PROVIDENCE, RI.- Yellow Peril Gallery presents "theory of everything", a 55% facetious, 45% serious exploration of existence by Providence-based sculptor Jamey Morrill.
The title theory of everything implies that Jamey Morrill will be revealing the mystery of existence and the answer to everyones burning questions with his wood and thread sculptures. Nope, says Morrill. Super sorry about that.
He explains: Instead, I am acknowledging that after years of wondering and searching for the meaning behind all that is, I am still wondering and searching. I feel no closer to answers.
And questions do abound, says Morrill: Does this mean that the quest itself is the answer? Is the act of turning over every stone itself the ultimate end? Is this grace, the unified theory, or enlightenment?
The sculptures featured in theory of everything will have a clarity aesthetically, but an ambiguity philosophically. They will be evocative but not representational.
So, when I call the wall pieces in the show Landscape Sculptures, I am being intentionally vague, says Morrill. I want these sculptures to be landscapes of the mind, rather than copies of any external reality.
The exhibition will be on display until Sunday, January 12, 2014. This is Morrills second exhibition at Yellow Peril Gallery.
Jamey Morrill is a Providence-based sculptor and adjunct professor of art at Rhode Island College in Providence, RI. In recent years Morrill's sculpture has become increasingly sprawling and site-specific, with emphasis on mass-produced materials and organic forms. Often using commonplace materials, such as plastic bottles, chicken wire, and duct tape, Morrill constructs sculptures that are outwardly cerebral and systematic but that are fundamentally random and irrational.

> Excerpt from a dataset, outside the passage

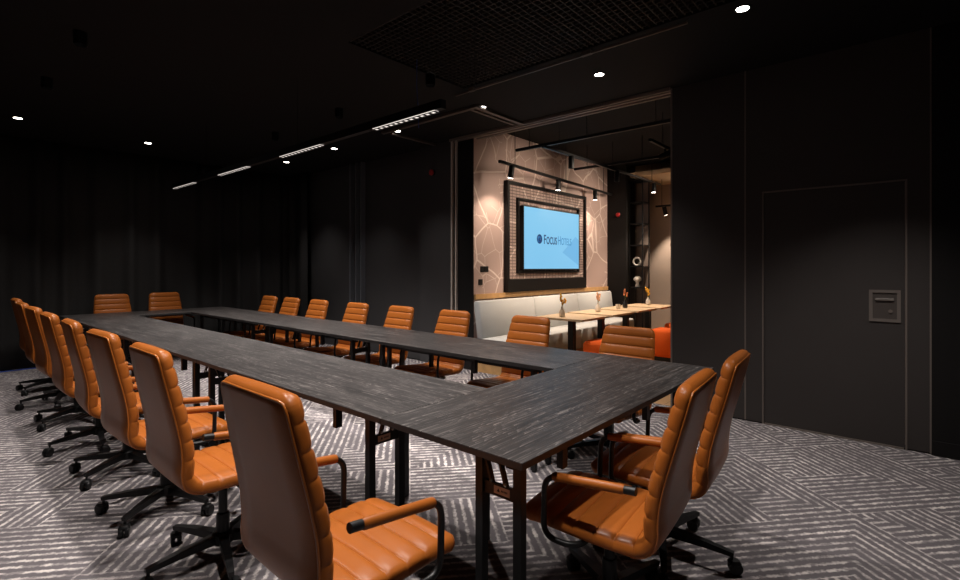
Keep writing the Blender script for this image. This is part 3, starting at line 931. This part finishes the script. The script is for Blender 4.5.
VASE = [('white', 'yellow'), ('white', 'peach'), ('black', 'rust'), ('white', 'yellow')]
CT = [5.93, 6.77, 7.62, 8.52]
TL = ['leftmost, nearest to the opening', 'second from the left', 'third from the left, carrying the black vase', 'farthest, by the beige wall']
for k, cx in enumerate(CT):
    cy = 3.5
    t = thing('cafe_table', (cx, cy, 0), 0, 'pale oak pedestal table before the grey bench, ' + TL[k], 'table', 'lounge tables')
    MB().box((-.36, -.36, .712), (.36, .36, .74), bevel=.003).build('tabletop', OAK, t)
    MB().box((-.04, -.04, .012), (.04, .04, .712)).build('pedestal', BLACK_MET, t)
    MB().box((-.22, -.22, 0), (.22, .22, .012)).build('foot_plate', BLACK_MET, t)
    vm, fmn = VASE[k]
    lab = {0: 'small white vase with yellow dried flowers on the leftmost oak table', 1: 'small white vase with peach dried flowers on the second oak table',
           2: 'small black vase with rust dried flowers on the third oak table', 3: 'small white vase with golden flowers on the farthest oak table'}[k]
    v = thing('flower_vase', (cx + (-.17, 0, .08, .12)[k], cy + .05, .74), 0, lab, 'vase', 'flower vases')
    MB().lathe([(.030, 0), (.040, .01), (.042, .05), (.034, .085), (.016, .11), (.014, .135), (.018, .14)], 18).build('vase', WHITE_CER if vm == 'white' else DARK_CER, v, smooth=True, sharp=50)
    s_ = MB(); fl = MB()
    for q in range(4):
        an = q * 1.6 + k; lean = .008 + .009 * q
        hgt = .20 + .03 * ((q * 7 + k) % 5) / 1.5
        tip = (lean * math.cos(an), lean * math.sin(an), hgt)
        s_.tube([(0, 0, .12), (tip[0] * .5, tip[1] * .5, (.12 + hgt) / 2), tip], .0022, 5)
        for w2 in range(3):
            fl.ball((tip[0] + random.uniform(-.012, .012), tip[1] + random.uniform(-.012, .012), hgt - .022 * w2 + .02), .016, 7, 5)
    s_.build('stem', STEM, v); fl.build('blossom', {'yellow': YELLOW, 'peach': PINK, 'rust': RUST}[fmn], v, smooth=True)
cp = MB(); cp.lathe([(.028, 0), (.036, .01), (.038, .07), (.034, .07), (.032, .02), (.005, .015)], 18)
o = cp.build('candle_cup', WHITE_CER, smooth=True, sharp=50); o.location = (7.50, 3.58, .74)
tag(o, 'small white cup beside the black vase on the third oak table', 'cup')

for x, y, lb in ((5.86, 2.98, 'orange upholstered stool left of the tan chair, at the leftmost oak table'), (7.60, 2.82, 'orange upholstered stool at the right edge of the opening, by the grey partition'),
                 (8.55, 2.95, 'orange upholstered stool at the farthest oak table, mostly hidden')):
    t = thing('upholstered_stool', (x, y, 0), 0, lb, 'stool', 'orange stools')
    MB().box((-.21, -.21, .06), (.21, .21, .46), bevel=.035).build('cushion', ORANGE_FAB, t, smooth=True, sharp=50)
    MB().box((-.19, -.19, 0), (.19, .19, .06)).build('plinth', BLACK_PLA, t)

# shelf unit by the pier with two white ornaments
sh = thing('display_shelf', (9.27, 3.985, 0), 0, 'tall open black shelf unit between the pier and the beige wall', 'shelf')
f = MB()
for dx, dy in ((-.16, -.14), (.14, -.14), (-.16, .12), (.14, .12)):
    f.box((dx, dy, 0), (dx + .02, dy + .02, 3.1))
f.build('upright', BLACK_MET, sh)
for z in (.25, .64, 1.03, 1.43, 1.84, 2.25, 2.66, 3.08):
    MB().box((-.155, -.135, z - .02), (.155, .135, z)).build('shelf_board', BLACK_MET, sh)
MB().box((.14, -.12, .05), (.15, .12, 3.06)).build('back_panel', plain('taupe_panel', (.20, .155, .13), .8), sh)
o = MB(); o.tube([(0, .07 * math.cos(q), .088 + .07 * math.sin(q)) for q in [i * PI / 12 for i in range(25)]], .018, 10, False)
o = o.build('ring_ornament', WHITE_CER, smooth=True); o.location = (9.2, 4.0, 1.431)
tag(o, 'white ring ornament on the upper shelf of the black unit', 'ornament')
o = MB(); o.lathe([(.045, 0), (.04, .02), (.028, .06), (.035, .10), (.075, .13), (.07, .17), (.045, .20), (.01, .21)], 18)
o = o.build('mushroom_ornament', WHITE_CER, smooth=True); o.location = (9.2, 3.99, 1.031)
tag(o, 'white mushroom shaped ornament on the middle shelf of the black unit', 'ornament')

# track lights in the lounge
def track_bar(a, b, label):
    t = thing('light_track', ((a[0] + b[0]) / 2, (a[1] + b[1]) / 2, a[2]), 0, label, 'light track')
    d = (Vector(b) - Vector(a)) / 2
    MB().bar(-d, d, .035, .035).build('rail', BLACK_MET, t)
    w = MB()
    for q in (-.8, .0, .8):
        w.tube([tuple(d * q + Vector((0, 0, .017))), tuple(d * q + Vector((0, 0, 3.38 - a[2])))], .005, 6)
    w.build('hanger', BLACK_MET, t)
    return t
def track_spot(loc, target, label, watts, ang=62, deep=False, soft=.03):
    t = thing('track_spotlight', loc, 0, label, 'spotlight', 'track spotlights')
    d = (Vector(target) - Vector(loc)).normalized()
    c0 = Vector((0, 0, -.075))
    q = d.to_track_quat('Z', 'Y').to_matrix().to_4x4()
    M = Matrix.Translation(c0) @ q
    if deep:
        hd = MB(); hd.lathe([(.036, -.085), (.040, -.08), (.040, .085), (.036, .085), (.036, -.02)], 20, M); hd.f = hd.f[:-1]
        hd.build('lamp_head', BLACK_MET, t, smooth=True, sharp=40)
    else: MB().lathe([(.036, -.085), (.040, -.08), (.040, .085), (.036, .085)], 20, M).build('lamp_head', BLACK_MET, t, smooth=True, sharp=40)
    MB().box((-.014, -.014, -.075), (.014, .014, 0)).build('bracket', BLACK_MET, t)
    MB().lathe([(.034, -.02), (.034, -.015)] if deep else [(.034, .086), (.034, .089)], 20, M).build('lamp_lens', LAMP, t)
    spot('lamp_beam', c0 + d * .10, Vector(target) - Vector(loc), watts, ang, .6, WARM, t, soft)
    return t
TA, TB = (5.10, 4.10, 2.80), (8.86, 4.36, 2.80)
track_bar(TA, TB, 'black light track along the mural wall above the screen')
def on_track(f): return (TA[0] + (TB[0] - TA[0]) * f, TA[1] + (TB[1] - TA[1]) * f, 2.782)
for f, lb in ((.075, 'black track spotlight at the left end above the frame corner'), (.43, 'black track spotlight above the middle of the screen'), (.80, 'black track spotlight right of the screen')):
    p = on_track(f)
    track_spot(p, (p[0] + .12, 4.55 if f < .1 else 4.35, 1.0), lb, K_TRACK * .30, 110)
track_bar((5.30, 3.55, 2.95), (9.2, 3.55, 2.95), 'second black light track above the oak tables')
for x, lb in ((6.0, 'unlit looking black track spotlight above the leftmost oak table'), (7.4, 'black track spotlight over the oak tables, mid track'), (8.9, 'black track spotlight lit by the pier')):
    track_spot((x, 3.55, 2.932), (x, 3.62, 0.7), lb, K_TRACK * 1.25, 85, x < 8)
track_bar((5.9, 2.4, 2.95), (9.9, 2.4, 2.95), 'third black light track deeper in the lounge')
track_bar((5.34, 1.9, 2.97), (5.34, 4.0, 2.97), 'black light track crossing just inside the lounge opening')
track_bar((7.2, 1.9, 3.02), (7.2, 4.2, 3.02), 'black light track crossing the lounge behind the first')
track_bar((9.62, 2.6, 2.60), (9.62, 3.8, 2.60), 'short black light track in front of the beige wall')
track_spot((9.62, 2.75, 2.582), (9.62, 2.9, 3.6), 'added black track spotlight hidden by the partition, washing the tan ceiling panel', 45, 120)  # added uplight, only there to brighten the ceiling panel
track_spot((9.62, 3.62, 2.582), (10.3, 3.55, 1.2), 'black track spotlight shining on the beige wall', K_TRACK * .7, 75)
for x in (6.4, 8.4):  # added unseen spots that even out the light on the mural
    track_spot((x, 2.4, 2.932), (x - .2, 4.52, 2.1), 'added black track spotlight deeper in the lounge, hidden by the ceiling edge', K_TRACK * 1.5, 70, True, .35)

# small wall fittings
def alarm(loc, rot, label):
    t = thing('fire_alarm', loc, 0, label, 'alarm')
    M = Matrix.Rotation(rot, 4, 'Z') @ Matrix.Rotation(PI / 2, 4, 'X')
    MB().lathe([(.05, 0), (.05, .012), (.046, .02)], 20, M).build('base', BLACK_PLA, t, smooth=True, sharp=40)
    MB().lathe([(.042, .02), (.042, .04), (.03, .052), (.005, .054)], 20, M).build('sounder', RED, t, smooth=True, sharp=40)
alarm((WX, 5.29, 2.79), -PI / 2, 'round red alarm sounder on the dark panel left of the opening')
alarm((9.0, 4.28, 2.42), -PI / 2, 'round red alarm sounder on the black pier in the lounge')
for x, z, n, lb in ((5.24, 1.38, 2, 'black double switch on the mural wall left of the screen'), (5.2, 1.2, 1, 'black single switch low on the mural wall edge')):
    t = thing('wall_switch', (x, 4.52, z), 0, lb, 'switch')
    for q in range(n):
        MB().box((-.04 + q * .085, -.012, -.04), (.04 + q * .085, 0, .04), bevel=.003).build('switch_plate', BLACK_PLA, t)

# blue cable hanging from the ceiling grid
cb_ = MB(); cb_.tube([(2.9, 3.25, 3.245), (2.905, 3.26, 3.0), (2.93, 3.27, 2.8), (2.92, 3.25, 2.62)], .003, 6)
tag(cb_.build('hanging_cable', BLUE, smooth=True), 'thin blue cable dangling from the dark ceiling', 'cable')
struct(MB().box((-1.2, CURT_Y - .075, 0), (4.9, CURT_Y - .06, .012)).build('trim_24', BLUE))  # blue colour fringe at the curtain foot, put in as a solid strip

Morrill recently completed a residency at Fountainhead in Miami and was nominated for the Rappaport Prize from the DeCordova Museum in 2010 and The Louis Comfort Tiffany Foundation Grant in 2009. Previous select solo and group exhibitions include: Yellow Peril Gallery, Providence (2012 & 2013), Locust Projects, Miami (2011 & 2012), Curfman Gallery at Colorado State University (2011), Maya Allison Projects (2010), Aqua Art Fair, Miami (2009) and David Winton Bell Gallery (2005). He received his M.F.A. in Sculpture from Indiana University, Bloomington in 2002 and his B.A in Art History from Bowdoin College in 1992.